Let water spills dry naturally. High-heat measures like using a hairdryer will only cause the skin to crinkle beyond salvage. Prevent color transfer by consciously resisting the urge to rest your bag against your jeans. Keep the dustbagged product in a box, along with packets of silica gel so your bag doesn't get damp. Air once every two weeks to halt the growth of mold. Rotation is key. Everyday use of your bag will wear it out, so switch things up every month.

Spot the difference:

Composite:

Synthetic or composite leather is an artificial type of material that feels like leather but is cheaper to produce. The materials are also more multipurpose and can be used both indoors and outdoors. Synthetic leather doesn't need to be broken in as it already has a softer feeling to it.
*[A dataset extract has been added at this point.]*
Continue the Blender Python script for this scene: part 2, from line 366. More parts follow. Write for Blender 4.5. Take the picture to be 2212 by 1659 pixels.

Composite leather is made using leather scrap and Polyurethene (PU). It is coated with an acrylic layer and then heat embossed with a fake pattern to give it an appearance of real leather markings. This kind of 'leather' is very commonly used to make all kinds of accessories and bags but is not long-lasting.  

Non-composite

Full-grain leather takes the entire grain of hyde, with all the imperfections and inherent toughness of the material. It's often used for heavy-duty leather items, like weapon holsters and utility belts. But it can also be used (with great success) for dress belts, briefcases, dress shoes, work boots, and numerous other leather goods.

This type of leather is often naturally marked with imperfections from the animal, like a brand or a scar, but products from pricier companies won't use these flawed hides — making it even more expensive. Full-grain is hard-as-nails and will develop a rich patina as it ages, looking more and more beautiful as you use it. It's widely recognized as the best and highest-quality leather money can buy.

Often much more expensive, full-grain pays dividends with its durability. If you invest in an item made with full-grain leather, you will probably have that item for the rest of your life if you take care of it properly.